▸ DIRECTIVE: Repeat exactly what appears from the opening line of the listing to the line with "from mathutils import Vector, Matrix", inclusive.

--

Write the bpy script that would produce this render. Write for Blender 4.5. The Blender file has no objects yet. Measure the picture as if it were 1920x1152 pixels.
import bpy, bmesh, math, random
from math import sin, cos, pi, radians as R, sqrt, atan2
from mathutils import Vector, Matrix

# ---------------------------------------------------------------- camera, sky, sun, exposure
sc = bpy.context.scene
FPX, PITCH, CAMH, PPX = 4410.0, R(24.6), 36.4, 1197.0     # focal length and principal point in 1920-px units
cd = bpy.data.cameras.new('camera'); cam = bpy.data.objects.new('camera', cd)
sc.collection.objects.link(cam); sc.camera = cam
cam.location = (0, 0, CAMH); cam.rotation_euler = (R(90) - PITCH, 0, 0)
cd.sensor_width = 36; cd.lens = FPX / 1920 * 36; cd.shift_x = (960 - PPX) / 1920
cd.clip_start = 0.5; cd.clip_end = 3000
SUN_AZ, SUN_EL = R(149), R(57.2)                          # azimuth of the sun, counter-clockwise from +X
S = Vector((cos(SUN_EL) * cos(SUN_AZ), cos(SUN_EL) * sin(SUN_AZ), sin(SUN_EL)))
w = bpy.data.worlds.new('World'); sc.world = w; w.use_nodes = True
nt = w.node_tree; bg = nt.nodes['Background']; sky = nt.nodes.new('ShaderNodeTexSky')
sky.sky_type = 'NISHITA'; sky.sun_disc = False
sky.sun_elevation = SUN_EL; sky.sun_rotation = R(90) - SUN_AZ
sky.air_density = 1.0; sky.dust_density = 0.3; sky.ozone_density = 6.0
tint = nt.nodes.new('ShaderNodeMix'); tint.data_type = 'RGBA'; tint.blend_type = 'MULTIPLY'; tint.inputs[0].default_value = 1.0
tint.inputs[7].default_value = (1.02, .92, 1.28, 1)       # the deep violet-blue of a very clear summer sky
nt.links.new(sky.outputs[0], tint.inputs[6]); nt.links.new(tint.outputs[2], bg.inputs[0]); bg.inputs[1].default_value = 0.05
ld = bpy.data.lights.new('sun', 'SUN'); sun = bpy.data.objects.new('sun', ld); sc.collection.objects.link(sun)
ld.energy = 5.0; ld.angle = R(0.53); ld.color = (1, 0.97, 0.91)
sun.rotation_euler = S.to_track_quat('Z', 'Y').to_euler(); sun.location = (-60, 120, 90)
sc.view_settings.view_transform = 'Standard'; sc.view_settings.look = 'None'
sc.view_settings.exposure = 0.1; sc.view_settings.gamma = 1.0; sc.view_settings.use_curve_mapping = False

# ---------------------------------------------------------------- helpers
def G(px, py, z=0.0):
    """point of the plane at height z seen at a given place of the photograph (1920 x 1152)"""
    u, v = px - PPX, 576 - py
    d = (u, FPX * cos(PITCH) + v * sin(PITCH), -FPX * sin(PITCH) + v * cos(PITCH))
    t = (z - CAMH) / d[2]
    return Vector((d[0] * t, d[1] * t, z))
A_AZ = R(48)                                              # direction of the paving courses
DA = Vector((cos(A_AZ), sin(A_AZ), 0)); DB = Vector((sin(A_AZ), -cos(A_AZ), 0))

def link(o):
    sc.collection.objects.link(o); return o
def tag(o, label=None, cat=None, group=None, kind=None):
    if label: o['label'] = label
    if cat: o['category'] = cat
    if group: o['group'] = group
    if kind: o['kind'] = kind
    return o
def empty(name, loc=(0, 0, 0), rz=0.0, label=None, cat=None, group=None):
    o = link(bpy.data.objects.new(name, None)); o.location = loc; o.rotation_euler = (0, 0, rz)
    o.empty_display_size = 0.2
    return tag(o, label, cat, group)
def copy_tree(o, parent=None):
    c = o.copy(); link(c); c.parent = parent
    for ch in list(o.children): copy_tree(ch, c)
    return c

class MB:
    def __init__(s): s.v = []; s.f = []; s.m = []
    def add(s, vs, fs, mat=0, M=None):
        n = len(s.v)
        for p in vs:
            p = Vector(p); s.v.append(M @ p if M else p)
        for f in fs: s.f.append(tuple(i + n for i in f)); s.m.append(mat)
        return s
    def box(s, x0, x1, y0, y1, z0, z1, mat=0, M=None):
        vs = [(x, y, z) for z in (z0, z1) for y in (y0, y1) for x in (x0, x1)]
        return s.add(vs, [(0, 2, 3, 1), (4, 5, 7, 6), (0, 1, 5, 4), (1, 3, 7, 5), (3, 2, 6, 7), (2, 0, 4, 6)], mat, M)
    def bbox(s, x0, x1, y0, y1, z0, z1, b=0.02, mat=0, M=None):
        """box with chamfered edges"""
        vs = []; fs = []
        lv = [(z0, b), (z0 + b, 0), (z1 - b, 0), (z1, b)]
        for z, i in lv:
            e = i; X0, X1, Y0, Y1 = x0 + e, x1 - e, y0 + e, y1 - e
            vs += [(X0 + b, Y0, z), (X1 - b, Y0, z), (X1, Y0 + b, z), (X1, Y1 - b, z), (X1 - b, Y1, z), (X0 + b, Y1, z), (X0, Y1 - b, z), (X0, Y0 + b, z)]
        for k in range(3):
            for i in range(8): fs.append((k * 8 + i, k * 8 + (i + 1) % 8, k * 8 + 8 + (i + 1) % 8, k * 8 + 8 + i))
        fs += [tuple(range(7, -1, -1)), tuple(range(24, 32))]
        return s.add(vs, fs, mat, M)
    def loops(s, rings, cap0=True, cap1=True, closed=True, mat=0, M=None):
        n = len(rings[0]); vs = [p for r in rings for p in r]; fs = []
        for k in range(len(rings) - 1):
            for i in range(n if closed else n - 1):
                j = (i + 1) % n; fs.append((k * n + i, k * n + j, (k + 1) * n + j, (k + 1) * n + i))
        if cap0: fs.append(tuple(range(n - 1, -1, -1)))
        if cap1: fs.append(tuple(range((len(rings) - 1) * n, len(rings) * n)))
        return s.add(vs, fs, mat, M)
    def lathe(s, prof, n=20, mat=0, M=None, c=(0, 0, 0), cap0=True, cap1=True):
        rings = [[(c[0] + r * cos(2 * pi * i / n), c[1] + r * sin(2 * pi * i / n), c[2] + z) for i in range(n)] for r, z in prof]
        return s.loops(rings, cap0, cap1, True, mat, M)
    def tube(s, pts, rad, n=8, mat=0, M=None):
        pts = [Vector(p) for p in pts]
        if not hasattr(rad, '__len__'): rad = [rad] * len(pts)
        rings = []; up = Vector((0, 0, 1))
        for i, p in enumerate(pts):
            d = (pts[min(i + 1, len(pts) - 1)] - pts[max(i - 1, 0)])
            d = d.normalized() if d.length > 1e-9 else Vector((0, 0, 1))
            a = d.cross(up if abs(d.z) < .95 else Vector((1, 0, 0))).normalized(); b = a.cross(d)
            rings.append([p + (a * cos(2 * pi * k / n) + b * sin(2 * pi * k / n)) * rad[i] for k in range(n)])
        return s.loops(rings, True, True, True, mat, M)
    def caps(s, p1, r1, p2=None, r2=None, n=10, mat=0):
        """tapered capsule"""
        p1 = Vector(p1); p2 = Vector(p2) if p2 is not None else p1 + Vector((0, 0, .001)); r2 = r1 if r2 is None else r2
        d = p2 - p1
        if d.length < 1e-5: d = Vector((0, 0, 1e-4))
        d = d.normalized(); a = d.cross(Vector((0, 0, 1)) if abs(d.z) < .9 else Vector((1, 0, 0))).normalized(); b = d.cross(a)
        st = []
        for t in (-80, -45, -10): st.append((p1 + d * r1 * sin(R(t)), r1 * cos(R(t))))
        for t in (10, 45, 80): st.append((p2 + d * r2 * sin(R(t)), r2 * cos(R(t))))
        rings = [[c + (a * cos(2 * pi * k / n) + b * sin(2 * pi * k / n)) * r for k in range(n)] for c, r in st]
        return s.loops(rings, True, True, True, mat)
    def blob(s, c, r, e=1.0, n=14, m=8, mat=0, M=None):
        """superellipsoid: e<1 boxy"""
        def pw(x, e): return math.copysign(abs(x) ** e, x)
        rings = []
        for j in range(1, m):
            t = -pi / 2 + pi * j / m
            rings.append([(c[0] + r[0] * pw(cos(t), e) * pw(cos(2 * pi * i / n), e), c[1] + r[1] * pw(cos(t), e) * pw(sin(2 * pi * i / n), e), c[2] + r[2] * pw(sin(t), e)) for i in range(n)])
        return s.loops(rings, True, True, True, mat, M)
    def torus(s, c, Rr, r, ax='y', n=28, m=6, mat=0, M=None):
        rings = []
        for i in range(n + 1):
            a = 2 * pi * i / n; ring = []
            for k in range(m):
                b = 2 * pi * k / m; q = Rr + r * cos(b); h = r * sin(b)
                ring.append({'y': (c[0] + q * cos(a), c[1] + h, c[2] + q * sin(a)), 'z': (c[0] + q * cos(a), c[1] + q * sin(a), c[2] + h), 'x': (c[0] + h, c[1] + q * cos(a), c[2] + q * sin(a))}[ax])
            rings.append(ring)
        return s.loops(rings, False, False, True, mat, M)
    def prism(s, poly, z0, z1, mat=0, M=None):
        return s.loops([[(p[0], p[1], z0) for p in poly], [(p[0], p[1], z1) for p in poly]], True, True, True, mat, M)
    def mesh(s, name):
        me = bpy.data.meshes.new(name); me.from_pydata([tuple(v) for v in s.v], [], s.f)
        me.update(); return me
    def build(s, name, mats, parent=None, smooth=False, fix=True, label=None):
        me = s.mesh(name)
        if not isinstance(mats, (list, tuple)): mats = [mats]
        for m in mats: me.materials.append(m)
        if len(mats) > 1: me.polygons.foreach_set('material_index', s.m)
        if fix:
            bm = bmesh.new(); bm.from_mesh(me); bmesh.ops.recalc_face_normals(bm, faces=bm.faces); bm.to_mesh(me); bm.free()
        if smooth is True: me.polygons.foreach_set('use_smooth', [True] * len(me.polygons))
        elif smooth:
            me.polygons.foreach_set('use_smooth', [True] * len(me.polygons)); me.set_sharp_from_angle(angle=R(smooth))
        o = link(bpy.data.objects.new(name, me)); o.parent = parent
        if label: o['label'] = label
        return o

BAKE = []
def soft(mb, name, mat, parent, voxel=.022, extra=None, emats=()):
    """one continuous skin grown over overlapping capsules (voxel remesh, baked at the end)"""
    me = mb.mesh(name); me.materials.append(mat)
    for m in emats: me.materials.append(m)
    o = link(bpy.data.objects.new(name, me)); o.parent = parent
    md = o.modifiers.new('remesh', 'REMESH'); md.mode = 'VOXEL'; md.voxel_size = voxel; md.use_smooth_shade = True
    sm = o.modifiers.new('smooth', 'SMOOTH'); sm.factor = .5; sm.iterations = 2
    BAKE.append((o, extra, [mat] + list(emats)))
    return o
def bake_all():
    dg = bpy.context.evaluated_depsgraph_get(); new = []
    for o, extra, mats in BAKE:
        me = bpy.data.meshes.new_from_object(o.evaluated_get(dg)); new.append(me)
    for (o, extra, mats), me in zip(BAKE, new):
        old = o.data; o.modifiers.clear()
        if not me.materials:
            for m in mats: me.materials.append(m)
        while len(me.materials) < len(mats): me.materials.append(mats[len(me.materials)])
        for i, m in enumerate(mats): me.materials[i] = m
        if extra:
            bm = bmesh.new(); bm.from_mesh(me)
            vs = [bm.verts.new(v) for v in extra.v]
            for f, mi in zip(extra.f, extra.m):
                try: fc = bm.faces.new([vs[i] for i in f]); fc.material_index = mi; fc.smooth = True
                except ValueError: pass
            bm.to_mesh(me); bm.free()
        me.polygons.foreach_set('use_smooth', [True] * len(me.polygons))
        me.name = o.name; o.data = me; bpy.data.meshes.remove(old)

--

▸ RESPONSE FOR THIS EXERCISE:
Write the bpy script that would produce this render. Write for Blender 4.5. The Blender file has no objects yet. Measure the picture as if it were 1920x1152 pixels.
import bpy, bmesh, math, random
from math import sin, cos, pi, radians as R, sqrt, atan2
from mathutils import Vector, Matrix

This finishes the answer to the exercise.